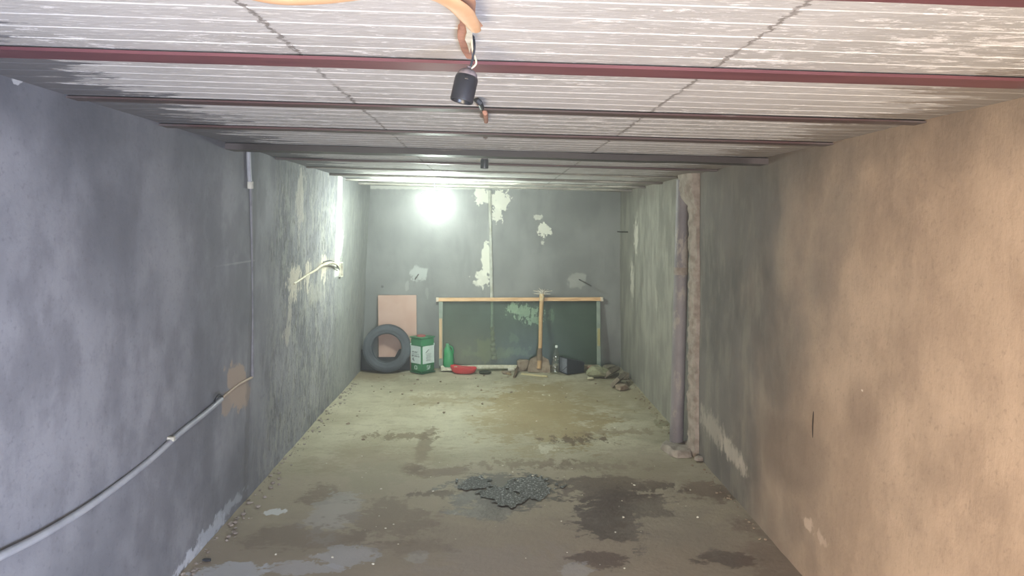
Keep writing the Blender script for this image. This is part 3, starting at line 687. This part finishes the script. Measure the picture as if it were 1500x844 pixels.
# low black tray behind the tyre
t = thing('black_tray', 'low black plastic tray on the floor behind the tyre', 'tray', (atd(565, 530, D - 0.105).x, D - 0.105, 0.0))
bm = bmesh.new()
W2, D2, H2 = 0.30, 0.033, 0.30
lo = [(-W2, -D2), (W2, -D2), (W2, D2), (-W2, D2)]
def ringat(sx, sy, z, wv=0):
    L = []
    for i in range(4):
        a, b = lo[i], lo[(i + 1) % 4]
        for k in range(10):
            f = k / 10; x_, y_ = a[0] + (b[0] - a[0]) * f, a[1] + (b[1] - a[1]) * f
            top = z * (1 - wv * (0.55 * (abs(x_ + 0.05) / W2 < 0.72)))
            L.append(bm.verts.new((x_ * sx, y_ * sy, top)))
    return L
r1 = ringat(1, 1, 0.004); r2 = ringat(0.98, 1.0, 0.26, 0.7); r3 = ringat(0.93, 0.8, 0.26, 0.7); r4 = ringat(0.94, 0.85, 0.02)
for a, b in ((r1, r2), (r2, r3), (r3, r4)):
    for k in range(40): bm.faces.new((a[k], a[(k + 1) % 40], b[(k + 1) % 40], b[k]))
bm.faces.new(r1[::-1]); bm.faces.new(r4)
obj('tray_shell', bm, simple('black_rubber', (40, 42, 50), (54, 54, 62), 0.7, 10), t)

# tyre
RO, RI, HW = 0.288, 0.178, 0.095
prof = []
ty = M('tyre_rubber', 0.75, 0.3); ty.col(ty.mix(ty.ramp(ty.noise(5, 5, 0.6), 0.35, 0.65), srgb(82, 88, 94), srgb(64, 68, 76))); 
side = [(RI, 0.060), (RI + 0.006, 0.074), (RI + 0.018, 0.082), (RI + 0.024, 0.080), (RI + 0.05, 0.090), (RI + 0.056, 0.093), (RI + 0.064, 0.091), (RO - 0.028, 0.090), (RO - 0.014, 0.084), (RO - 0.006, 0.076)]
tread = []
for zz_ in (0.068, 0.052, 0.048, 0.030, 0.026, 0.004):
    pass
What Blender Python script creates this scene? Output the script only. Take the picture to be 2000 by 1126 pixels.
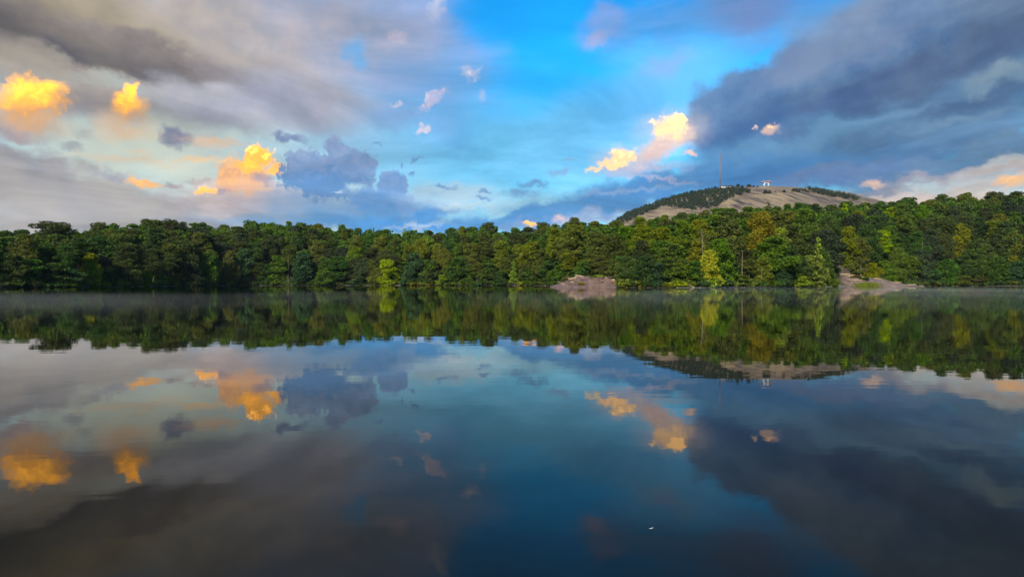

Your goal: Write out the material above again, word for word, minus its pictures.

Correct answer:
Keep writing the Blender script for this image. This is part 3, starting at line 687. This part finishes the script. Measure the picture as if it were 1500x844 pixels.
# low black tray behind the tyre
t = thing('black_tray', 'low black plastic tray on the floor behind the tyre', 'tray', (atd(565, 530, D - 0.105).x, D - 0.105, 0.0))
bm = bmesh.new()
W2, D2, H2 = 0.30, 0.033, 0.30
lo = [(-W2, -D2), (W2, -D2), (W2, D2), (-W2, D2)]
def ringat(sx, sy, z, wv=0):
    L = []
    for i in range(4):
        a, b = lo[i], lo[(i + 1) % 4]
        for k in range(10):
            f = k / 10; x_, y_ = a[0] + (b[0] - a[0]) * f, a[1] + (b[1] - a[1]) * f
            top = z * (1 - wv * (0.55 * (abs(x_ + 0.05) / W2 < 0.72)))
            L.append(bm.verts.new((x_ * sx, y_ * sy, top)))
    return L
r1 = ringat(1, 1, 0.004); r2 = ringat(0.98, 1.0, 0.26, 0.7); r3 = ringat(0.93, 0.8, 0.26, 0.7); r4 = ringat(0.94, 0.85, 0.02)
for a, b in ((r1, r2), (r2, r3), (r3, r4)):
    for k in range(40): bm.faces.new((a[k], a[(k + 1) % 40], b[(k + 1) % 40], b[k]))
bm.faces.new(r1[::-1]); bm.faces.new(r4)
obj('tray_shell', bm, simple('black_rubber', (40, 42, 50), (54, 54, 62), 0.7, 10), t)

# tyre
RO, RI, HW = 0.288, 0.178, 0.095
prof = []
ty = M('tyre_rubber', 0.75, 0.3); ty.col(ty.mix(ty.ramp(ty.noise(5, 5, 0.6), 0.35, 0.65), srgb(82, 88, 94), srgb(64, 68, 76))); 
side = [(RI, 0.060), (RI + 0.006, 0.074), (RI + 0.018, 0.082), (RI + 0.024, 0.080), (RI + 0.05, 0.090), (RI + 0.056, 0.093), (RI + 0.064, 0.091), (RO - 0.028, 0.090), (RO - 0.014, 0.084), (RO - 0.006, 0.076)]
tread = []
for zz_ in (0.068, 0.052, 0.048, 0.030, 0.026, 0.004):
    pass
What Blender Python script creates this scene? Output the script only. Take the picture to be 2000 by 1126 pixels.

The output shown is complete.